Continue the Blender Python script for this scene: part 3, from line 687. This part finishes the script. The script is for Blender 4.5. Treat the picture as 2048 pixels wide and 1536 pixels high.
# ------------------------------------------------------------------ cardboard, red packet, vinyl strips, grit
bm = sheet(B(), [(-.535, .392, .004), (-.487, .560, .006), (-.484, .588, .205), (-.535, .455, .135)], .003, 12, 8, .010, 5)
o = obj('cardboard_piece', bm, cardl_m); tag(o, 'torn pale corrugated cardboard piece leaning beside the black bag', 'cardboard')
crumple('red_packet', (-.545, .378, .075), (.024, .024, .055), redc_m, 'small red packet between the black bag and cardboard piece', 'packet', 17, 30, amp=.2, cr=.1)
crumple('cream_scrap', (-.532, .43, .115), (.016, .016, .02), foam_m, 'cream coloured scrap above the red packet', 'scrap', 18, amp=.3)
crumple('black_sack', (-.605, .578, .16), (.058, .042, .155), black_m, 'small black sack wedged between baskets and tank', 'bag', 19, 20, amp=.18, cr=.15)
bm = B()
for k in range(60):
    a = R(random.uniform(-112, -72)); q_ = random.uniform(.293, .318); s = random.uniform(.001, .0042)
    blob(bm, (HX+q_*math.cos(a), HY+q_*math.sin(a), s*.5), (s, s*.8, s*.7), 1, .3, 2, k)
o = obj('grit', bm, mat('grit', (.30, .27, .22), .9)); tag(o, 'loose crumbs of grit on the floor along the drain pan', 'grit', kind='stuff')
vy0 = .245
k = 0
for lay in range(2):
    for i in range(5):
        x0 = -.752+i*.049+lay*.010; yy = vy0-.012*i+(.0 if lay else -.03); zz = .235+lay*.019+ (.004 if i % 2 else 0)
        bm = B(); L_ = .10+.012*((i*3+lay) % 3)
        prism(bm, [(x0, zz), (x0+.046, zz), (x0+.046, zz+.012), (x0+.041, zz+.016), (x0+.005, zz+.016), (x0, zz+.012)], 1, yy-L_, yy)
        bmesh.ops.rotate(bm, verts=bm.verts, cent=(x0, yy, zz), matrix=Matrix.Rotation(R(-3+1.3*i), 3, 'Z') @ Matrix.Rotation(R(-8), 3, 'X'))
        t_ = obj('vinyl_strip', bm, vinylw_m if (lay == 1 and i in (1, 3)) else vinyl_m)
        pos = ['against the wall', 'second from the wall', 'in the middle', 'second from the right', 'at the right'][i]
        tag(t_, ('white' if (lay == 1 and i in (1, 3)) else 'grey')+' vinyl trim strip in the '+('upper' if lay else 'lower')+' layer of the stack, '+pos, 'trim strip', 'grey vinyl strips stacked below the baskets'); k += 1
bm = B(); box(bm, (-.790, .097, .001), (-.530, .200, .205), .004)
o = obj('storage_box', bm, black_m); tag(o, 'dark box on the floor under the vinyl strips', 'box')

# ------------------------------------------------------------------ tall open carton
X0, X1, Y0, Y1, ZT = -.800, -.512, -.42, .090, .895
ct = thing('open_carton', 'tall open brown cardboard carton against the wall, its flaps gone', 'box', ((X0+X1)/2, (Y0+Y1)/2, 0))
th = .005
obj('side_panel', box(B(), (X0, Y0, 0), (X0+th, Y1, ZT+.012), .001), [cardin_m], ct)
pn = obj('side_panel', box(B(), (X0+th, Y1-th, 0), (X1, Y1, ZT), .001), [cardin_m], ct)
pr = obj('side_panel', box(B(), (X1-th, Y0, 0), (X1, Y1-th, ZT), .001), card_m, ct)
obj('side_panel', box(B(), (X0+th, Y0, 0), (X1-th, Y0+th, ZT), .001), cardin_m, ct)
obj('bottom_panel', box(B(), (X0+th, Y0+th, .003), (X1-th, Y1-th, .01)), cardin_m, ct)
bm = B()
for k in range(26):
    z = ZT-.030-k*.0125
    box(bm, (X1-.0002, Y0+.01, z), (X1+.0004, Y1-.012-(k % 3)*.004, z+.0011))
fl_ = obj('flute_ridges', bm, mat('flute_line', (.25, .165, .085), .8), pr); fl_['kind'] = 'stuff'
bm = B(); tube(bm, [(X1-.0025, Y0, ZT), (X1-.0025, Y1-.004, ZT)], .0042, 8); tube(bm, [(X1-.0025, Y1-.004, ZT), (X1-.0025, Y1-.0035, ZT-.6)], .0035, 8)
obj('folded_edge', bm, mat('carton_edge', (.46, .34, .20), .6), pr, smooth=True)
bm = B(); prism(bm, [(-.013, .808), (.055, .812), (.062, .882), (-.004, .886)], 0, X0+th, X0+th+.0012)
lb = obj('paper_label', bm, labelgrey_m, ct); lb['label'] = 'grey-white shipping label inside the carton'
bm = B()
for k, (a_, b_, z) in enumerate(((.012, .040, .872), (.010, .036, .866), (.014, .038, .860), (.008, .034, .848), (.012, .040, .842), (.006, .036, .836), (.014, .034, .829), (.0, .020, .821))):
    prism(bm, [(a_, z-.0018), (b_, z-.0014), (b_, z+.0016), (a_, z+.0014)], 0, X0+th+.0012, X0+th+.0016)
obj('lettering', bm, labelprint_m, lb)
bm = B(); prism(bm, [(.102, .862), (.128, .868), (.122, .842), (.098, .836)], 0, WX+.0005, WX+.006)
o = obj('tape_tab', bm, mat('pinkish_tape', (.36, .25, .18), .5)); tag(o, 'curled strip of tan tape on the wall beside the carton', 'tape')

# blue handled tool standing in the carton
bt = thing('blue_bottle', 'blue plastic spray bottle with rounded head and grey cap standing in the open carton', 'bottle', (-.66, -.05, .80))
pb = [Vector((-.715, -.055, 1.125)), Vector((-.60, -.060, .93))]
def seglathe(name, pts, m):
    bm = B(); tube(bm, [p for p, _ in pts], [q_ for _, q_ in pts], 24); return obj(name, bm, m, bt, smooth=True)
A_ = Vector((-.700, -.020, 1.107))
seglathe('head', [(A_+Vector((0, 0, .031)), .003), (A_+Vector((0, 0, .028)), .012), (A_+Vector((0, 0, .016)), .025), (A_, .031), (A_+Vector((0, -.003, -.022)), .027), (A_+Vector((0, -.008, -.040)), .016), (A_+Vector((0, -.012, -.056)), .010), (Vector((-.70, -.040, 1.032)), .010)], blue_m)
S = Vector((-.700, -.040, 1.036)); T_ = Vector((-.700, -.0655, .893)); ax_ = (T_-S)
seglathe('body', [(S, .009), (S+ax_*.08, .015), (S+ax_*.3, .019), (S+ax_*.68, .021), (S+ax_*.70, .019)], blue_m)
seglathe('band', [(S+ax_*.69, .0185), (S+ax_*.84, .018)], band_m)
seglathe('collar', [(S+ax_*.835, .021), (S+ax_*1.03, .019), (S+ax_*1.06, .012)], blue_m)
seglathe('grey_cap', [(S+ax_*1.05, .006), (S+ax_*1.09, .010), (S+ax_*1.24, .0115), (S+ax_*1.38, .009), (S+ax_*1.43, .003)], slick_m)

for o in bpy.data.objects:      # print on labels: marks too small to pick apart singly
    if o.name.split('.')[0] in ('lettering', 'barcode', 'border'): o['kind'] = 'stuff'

· · ·

* [STATED GOAL]
Count how many lines above contain the word "from". Reply with the number alone.

* [ANSWER TO THE PROBLEM]
2